World ORT reaches from here to Timbuktu

World ORT has brought its international expertise in "training the trainers" to the sub-Saharan country of Mali, one of the world's 25 poorest nations.   It has started work on a one-year, $1 million project funded by the Grand Duchy of Luxembourg to identify and select more than 500 people to be trained in the art of passing on their work skills to others.   Working in partnership with ID-SAHEL, a local consultancy specialising in social development, as well as Mali's National Directorate of Vocational Training and Ministry of Employment and Vocational Training, World ORT's contribution to the country's Programme for Vocational Training and Professional Insertion (PAFIP) marks a cultural breakthrough.


World ORT's Daniel Kahn (left) meets Michel Faye, Projects Director for programme funder LUX-Development, Kaita Fatoumata, National Director of the Malian Directorate for Professional Training, and Chiacka Sogoba, CEO of local patner ID-SAHEL, in Segou.

"It's not easy because there's not a tradition of apprenticeship here and people feel threatened that, if they have a good student, they will suffer from competition later on," said Daniel Kahn, Head of World ORT's International Cooperation office in Geneva, who has spent the past week in and around the Malian capital, Bamako, meeting with partners.

World ORT has brought in three experts from Canada, Benin and Burkina Faso to join two local specialists whose task it is to prepare questionnaires to be taken to the nearly 700 candidates personally to assess their skills, way of life and aptitude. They will be accompanied by support staff for the interviews. The project will see the institution of standardised, recognised vocational qualifications.

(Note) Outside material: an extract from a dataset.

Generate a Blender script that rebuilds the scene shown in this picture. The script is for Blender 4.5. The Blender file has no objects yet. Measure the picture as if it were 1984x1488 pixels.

"Based on the information gathered we need to prepare 50 definitions of professions and develop the training accordingly," Mr Kahn said. "This is pedagogical training, teaching a range of skilled people - including blacksmiths, carpenters, farmers, electricians, computer technicians - how to train others. It will change the whole approach to the employment of youth and of preparing the next generation."

Later this year, World ORT hopes to follow up with a further project to train 51 national supervisors to oversee the performance of the new cadre of "master craftsmen" and who would, as Mr Kahn put it, continue the training of trainers of trainers.

The project is being implemented in Segou, which is 200 kilometres from Bamako up the Niger River in the direction of the historic city of Timbuktu, and Yorosso, about 300km south-east of the capital.

The need to develop practical measures to help the mainly Muslim country is obvious. Some 80 per cent of Mali's labour force works in agriculture and economic activity is largely confined to the area irrigated by the Niger River, with most of the country classified as desert or semi-desert. The former French colony has an unemployment rate of about 30 per cent and more than one-third of its 3.2 million people live below the poverty line.

World ORT's project is an important part of PAFIP, a five-year national development programme, and Mr Kahn is optimistic about the contribution it will make.

"Everyone is involved in highly motivated," he said. "We're dealing with professionals and that's encouraging. We definitely feel that we are accomplishing something important here. It's a region of very old traditions, very few services and very poor people and we feel that this project will bring positive change."